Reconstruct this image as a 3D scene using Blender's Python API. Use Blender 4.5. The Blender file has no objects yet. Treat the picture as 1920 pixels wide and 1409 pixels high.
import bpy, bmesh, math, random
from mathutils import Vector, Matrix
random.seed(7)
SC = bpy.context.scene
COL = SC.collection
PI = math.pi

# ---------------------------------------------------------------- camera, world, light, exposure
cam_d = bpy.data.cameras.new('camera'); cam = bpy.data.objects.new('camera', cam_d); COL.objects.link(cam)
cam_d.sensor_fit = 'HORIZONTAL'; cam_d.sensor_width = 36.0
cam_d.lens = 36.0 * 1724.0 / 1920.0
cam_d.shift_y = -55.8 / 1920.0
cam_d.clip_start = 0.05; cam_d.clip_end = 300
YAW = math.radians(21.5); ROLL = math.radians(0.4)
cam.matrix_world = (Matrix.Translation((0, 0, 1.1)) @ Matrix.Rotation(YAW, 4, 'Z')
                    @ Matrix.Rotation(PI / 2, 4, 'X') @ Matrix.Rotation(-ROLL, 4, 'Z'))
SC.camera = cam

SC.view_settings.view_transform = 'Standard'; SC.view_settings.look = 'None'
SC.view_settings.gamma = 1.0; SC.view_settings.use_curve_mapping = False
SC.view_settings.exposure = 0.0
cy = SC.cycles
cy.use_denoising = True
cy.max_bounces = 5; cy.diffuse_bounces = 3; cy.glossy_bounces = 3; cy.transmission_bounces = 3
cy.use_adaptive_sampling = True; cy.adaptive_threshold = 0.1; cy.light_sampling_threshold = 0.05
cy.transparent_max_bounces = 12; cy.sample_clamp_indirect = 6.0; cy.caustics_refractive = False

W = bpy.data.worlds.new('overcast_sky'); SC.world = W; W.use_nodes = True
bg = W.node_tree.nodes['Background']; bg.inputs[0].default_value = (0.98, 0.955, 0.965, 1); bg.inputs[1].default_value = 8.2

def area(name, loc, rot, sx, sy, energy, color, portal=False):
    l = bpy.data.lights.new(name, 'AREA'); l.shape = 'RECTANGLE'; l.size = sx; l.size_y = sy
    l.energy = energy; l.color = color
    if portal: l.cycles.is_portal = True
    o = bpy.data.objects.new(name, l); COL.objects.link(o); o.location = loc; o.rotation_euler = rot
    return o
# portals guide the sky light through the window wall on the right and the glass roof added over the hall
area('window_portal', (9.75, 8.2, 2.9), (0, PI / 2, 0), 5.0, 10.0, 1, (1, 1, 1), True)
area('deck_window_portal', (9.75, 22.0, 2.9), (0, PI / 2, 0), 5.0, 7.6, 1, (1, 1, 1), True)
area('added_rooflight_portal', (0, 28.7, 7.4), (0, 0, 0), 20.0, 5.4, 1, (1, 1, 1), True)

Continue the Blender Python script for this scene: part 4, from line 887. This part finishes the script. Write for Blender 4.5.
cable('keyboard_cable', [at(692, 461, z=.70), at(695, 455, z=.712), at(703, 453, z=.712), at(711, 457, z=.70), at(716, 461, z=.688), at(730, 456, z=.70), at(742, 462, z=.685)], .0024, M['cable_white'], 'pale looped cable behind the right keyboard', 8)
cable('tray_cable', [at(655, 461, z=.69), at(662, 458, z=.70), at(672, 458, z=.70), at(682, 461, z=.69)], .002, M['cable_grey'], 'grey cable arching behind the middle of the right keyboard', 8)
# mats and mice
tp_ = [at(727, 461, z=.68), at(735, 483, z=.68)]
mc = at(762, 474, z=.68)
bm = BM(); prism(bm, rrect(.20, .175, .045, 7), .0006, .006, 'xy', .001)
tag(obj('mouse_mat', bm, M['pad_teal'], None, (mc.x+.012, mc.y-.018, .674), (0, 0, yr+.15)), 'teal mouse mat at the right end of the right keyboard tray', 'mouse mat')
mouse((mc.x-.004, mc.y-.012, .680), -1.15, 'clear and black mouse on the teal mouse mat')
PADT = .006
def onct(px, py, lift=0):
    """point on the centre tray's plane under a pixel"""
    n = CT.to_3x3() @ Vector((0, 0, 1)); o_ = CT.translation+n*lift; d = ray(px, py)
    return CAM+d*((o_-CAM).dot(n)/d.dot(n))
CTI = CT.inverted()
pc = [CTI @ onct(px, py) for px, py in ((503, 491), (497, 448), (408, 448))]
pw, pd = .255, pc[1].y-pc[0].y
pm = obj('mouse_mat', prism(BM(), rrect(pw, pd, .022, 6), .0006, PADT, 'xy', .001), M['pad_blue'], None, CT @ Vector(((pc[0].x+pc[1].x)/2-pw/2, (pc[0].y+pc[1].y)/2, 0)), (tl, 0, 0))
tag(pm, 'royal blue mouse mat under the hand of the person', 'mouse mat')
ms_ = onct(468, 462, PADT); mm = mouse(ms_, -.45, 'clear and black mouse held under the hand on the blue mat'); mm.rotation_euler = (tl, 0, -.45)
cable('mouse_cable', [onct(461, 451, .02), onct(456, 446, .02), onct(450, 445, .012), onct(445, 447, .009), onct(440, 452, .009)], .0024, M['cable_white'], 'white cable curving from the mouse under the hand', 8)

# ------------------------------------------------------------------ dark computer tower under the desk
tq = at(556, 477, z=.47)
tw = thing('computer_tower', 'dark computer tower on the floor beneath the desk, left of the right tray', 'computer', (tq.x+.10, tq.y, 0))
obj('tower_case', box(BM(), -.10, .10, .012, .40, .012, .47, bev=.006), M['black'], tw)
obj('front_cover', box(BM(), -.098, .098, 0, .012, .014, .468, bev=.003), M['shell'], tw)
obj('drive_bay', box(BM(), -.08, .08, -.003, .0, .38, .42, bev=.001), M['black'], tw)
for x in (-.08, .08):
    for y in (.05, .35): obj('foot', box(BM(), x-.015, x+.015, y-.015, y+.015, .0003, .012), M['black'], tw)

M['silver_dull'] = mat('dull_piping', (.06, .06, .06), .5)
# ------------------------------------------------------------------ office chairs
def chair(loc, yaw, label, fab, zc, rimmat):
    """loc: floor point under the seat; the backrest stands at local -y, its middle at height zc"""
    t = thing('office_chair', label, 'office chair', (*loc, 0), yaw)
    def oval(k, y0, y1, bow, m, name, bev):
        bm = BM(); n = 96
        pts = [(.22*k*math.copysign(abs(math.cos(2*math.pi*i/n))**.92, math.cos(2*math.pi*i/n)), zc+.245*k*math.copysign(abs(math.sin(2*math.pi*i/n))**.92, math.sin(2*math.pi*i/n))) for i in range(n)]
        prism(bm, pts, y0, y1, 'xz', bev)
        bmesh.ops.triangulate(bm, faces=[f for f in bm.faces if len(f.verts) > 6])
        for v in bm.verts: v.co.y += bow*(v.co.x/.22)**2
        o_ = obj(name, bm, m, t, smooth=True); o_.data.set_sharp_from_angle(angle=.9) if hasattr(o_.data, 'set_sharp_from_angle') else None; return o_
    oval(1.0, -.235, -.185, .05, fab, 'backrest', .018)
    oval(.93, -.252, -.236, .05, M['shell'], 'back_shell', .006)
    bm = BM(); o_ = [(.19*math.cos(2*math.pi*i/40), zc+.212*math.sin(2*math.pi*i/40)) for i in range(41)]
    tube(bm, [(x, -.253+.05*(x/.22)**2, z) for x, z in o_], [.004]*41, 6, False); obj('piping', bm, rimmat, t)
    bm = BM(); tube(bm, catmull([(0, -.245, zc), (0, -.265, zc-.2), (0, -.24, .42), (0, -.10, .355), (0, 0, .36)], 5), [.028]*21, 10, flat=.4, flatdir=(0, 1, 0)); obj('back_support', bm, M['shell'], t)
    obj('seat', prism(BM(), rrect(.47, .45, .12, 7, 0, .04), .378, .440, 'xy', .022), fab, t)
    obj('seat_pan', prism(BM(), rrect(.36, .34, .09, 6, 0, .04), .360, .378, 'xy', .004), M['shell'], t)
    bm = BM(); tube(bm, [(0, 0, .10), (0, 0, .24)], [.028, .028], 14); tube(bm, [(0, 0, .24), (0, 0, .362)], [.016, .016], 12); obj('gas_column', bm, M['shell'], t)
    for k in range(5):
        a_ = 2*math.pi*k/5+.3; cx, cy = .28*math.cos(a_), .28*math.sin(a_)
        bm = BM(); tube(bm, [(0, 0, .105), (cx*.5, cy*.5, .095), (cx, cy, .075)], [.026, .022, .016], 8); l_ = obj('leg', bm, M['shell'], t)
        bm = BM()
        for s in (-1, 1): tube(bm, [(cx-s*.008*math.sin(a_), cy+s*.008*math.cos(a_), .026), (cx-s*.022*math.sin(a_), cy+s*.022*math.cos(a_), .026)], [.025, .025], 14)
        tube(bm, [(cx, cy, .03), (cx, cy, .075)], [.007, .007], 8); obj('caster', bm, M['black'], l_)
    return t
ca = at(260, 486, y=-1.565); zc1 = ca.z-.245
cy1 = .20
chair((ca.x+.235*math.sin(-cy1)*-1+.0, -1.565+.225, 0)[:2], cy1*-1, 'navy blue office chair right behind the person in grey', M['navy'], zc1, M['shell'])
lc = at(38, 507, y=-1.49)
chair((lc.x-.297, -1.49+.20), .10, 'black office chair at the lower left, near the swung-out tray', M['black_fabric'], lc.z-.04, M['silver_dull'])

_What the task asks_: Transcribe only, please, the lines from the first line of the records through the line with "bg = W.node_tree.nodes['Background'];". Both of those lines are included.

_Worked answer_:
Reconstruct this image as a 3D scene using Blender's Python API. Use Blender 4.5. The Blender file has no objects yet. Treat the picture as 1920 pixels wide and 1409 pixels high.
import bpy, bmesh, math, random
from mathutils import Vector, Matrix
random.seed(7)
SC = bpy.context.scene
COL = SC.collection
PI = math.pi

# ---------------------------------------------------------------- camera, world, light, exposure
cam_d = bpy.data.cameras.new('camera'); cam = bpy.data.objects.new('camera', cam_d); COL.objects.link(cam)
cam_d.sensor_fit = 'HORIZONTAL'; cam_d.sensor_width = 36.0
cam_d.lens = 36.0 * 1724.0 / 1920.0
cam_d.shift_y = -55.8 / 1920.0
cam_d.clip_start = 0.05; cam_d.clip_end = 300
YAW = math.radians(21.5); ROLL = math.radians(0.4)
cam.matrix_world = (Matrix.Translation((0, 0, 1.1)) @ Matrix.Rotation(YAW, 4, 'Z')
                    @ Matrix.Rotation(PI / 2, 4, 'X') @ Matrix.Rotation(-ROLL, 4, 'Z'))
SC.camera = cam

SC.view_settings.view_transform = 'Standard'; SC.view_settings.look = 'None'
SC.view_settings.gamma = 1.0; SC.view_settings.use_curve_mapping = False
SC.view_settings.exposure = 0.0
cy = SC.cycles
cy.use_denoising = True
cy.max_bounces = 5; cy.diffuse_bounces = 3; cy.glossy_bounces = 3; cy.transmission_bounces = 3
cy.use_adaptive_sampling = True; cy.adaptive_threshold = 0.1; cy.light_sampling_threshold = 0.05
cy.transparent_max_bounces = 12; cy.sample_clamp_indirect = 6.0; cy.caustics_refractive = False

W = bpy.data.worlds.new('overcast_sky'); SC.world = W; W.use_nodes = True
bg = W.node_tree.nodes['Background']; bg.inputs[0].default_value = (0.98, 0.955, 0.965, 1); bg.inputs[1].default_value = 8.2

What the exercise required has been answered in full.